Tuesday 13 August 2019

'The Judgement' in the Meanwood Institute

The Judgement

Conrad Beck writes:
Douglas Sandle
All seats were filled by an appreciative audience in the Victorian Meanwood Institute on Friday evening, 2 August , for this script-in-hand, hour-long two-hander by LitFest stalwart Doug Sandle. The performers were Doug, playing Adam, and Dave Robertson (he of Theatre of the Dales), who was the Interviewer.  It was a part philosophical, part psychiatrist's case study, part personal memoir which held everyone's attention throughout, and was at times quite tense.

Autobiographical influences are apparently embedded in the script, as evidenced by the many references to the Isle of Man, which is where Doug spent much of his youth. The place names give things away. Peel castle is in there, but perhaps strangely, Douglas isn't.  Without putting Doug on the couch, some of the traumatic childhood memories which his character tells the interviewer about are impossible to verify, but they were fascinating all the same.

All that stuff about spiders, for example, and the way it led to what might have been notes from an experiment by a psychologist investigating primate behaviour: a fake spider was placed in front of a chimp in a cage, who looked at it in fear for a while, then reached out and touched it curiously because it did not move. When it was clear to the chimp that it was fake, he picked it up and waved it in the faces of the other chimps, who scattered in terror. The chimp's power swelled.


David Robertson
The interviewer is a kind of St Peter figure processing applicants for citizenship in Heaven, but not entirely.

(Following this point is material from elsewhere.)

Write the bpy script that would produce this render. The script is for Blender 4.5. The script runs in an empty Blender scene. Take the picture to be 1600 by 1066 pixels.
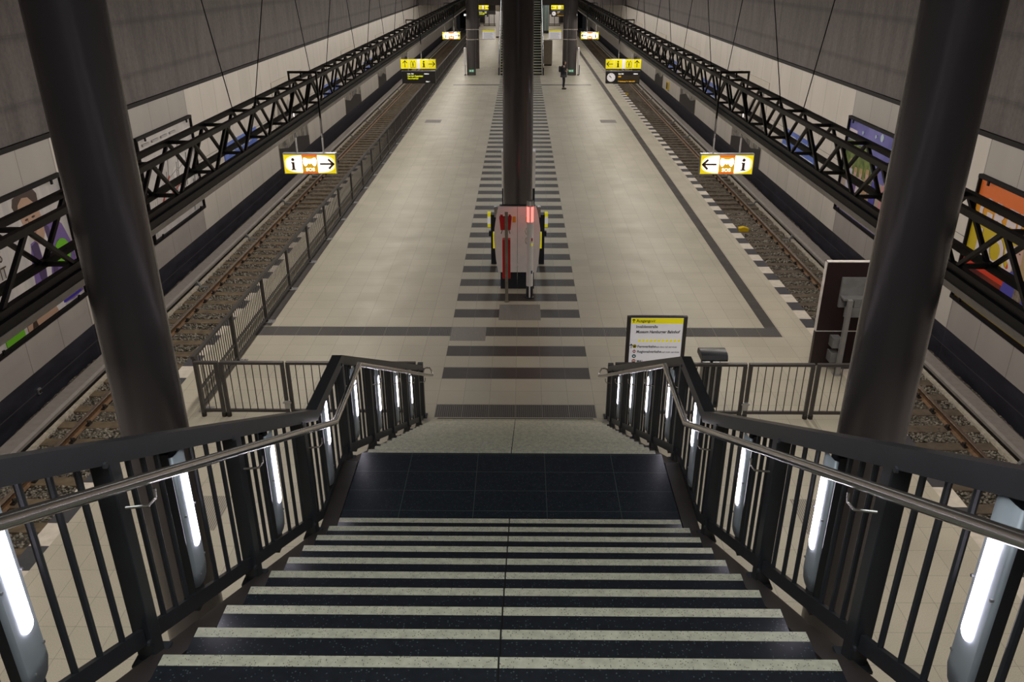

He is also a patronising and unsympathetic headmaster figure. Are we at the pearly gates? Adam is not sure about the exact extent of his agnosticism, so perhaps he is speaking to himself, or perhaps not. Dave was incisive and rather predatory. Doug was absolutely convincing as Adam, portraying him as an intellectual loner who sometimes sums up his life as a series of lost opportunities and disappointments, and sometimes as a history of just about surmounted challenges. Adam, is, in the end, very upset at not coming to any final conclusions about God and the purpose of life, and that makes him sympathetic.


The play's origins - Douglas Sandle comments:


Some of the play -i.e. the climbing of the hill was a short story written I think in the mid. 60s - it was published in  a student magazine whose title I have long since forgotten. The story was then incorporated into the play -I think around the mid/late 70s, (it was typewritten and therefore before the days of PCs!) It was forgotten until a few months ago when I dug it out with three other dusty plays/stories and gave them to local actor and director David Robertson around May. 

David came back to me several weeks later to say he thought they had good potential for performances and we decided to give The Judgement a try-out at his house before as a dramatic script-in-hand reading to a small audience at the end of June. Response was very good so we arranged to present it at the Meanwood Institute last Friday 2nd of August and it played to an attentive full house and was again very well received. The general opinion was that it was a thought provoking piece of sustained drama. 

We plan to follow up the performance with another play reading from another of the ‘dusty’ scripts (about a playwright struggling to write a play but distracted by domestic ‘going-ons, which was written sometime after The Judgement, which is briefly referenced in later piece).

While several (many) years ago I wrote several political pantomimes for the local Constituency Labour Party, my creative writing efforts have mostly been poetry and a few short stories, although I did have a radio play broadcast on the former BBC’s Third Programme in 1979, (which was also broadcast by Radio New Zealand in 1982) and won a prize for a short play script in a competition held by the drama department.